I wasn't at all sure about it, as a few of my subsequent tweets mentioned, and started to have a dig.

The story could politely be described as wrong, according to the Deputy PM's office; Lib Dem staffers who've been at Cowley Street a decent while; and a senior Lib Dem MP with proper knowledge of intra-Coalition negotiations.

The basic idea genuinely makes very little sense. The Lib Dems would have made themselves look quite popular and principled on this, although it would have seriously increased tensions between the PM and his right-wing backbenchers.

The offer (or 'threat'), too, is somewhat unbelievable. Health is a big-spending, high-profile department: the Coalition's realpolitik simply wouldn't have given it to a Lib Dem.

More to the point, the obvious candidate, Norman Lamb, might have been able to do the job disconcertingly well.

The timing struck me as interesting: the blog was published the day after Restoration-faced Chancellor George Osborne's new budget had not been a triumph of popular opinion.
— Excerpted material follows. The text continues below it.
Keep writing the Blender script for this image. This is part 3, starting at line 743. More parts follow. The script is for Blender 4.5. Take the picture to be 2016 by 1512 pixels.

I can't help wondering whether Rafael Behr's source was trying to paint a clever picture of the leadership of the party memorably described by John Stuart Mill in Parliament as follows: "I never meant to say that the Conservatives are generally stupid. I meant to say that stupid people are generally Conservative. I believe that is so obviously and universally admitted a principle that I hardly think any gentleman will deny it".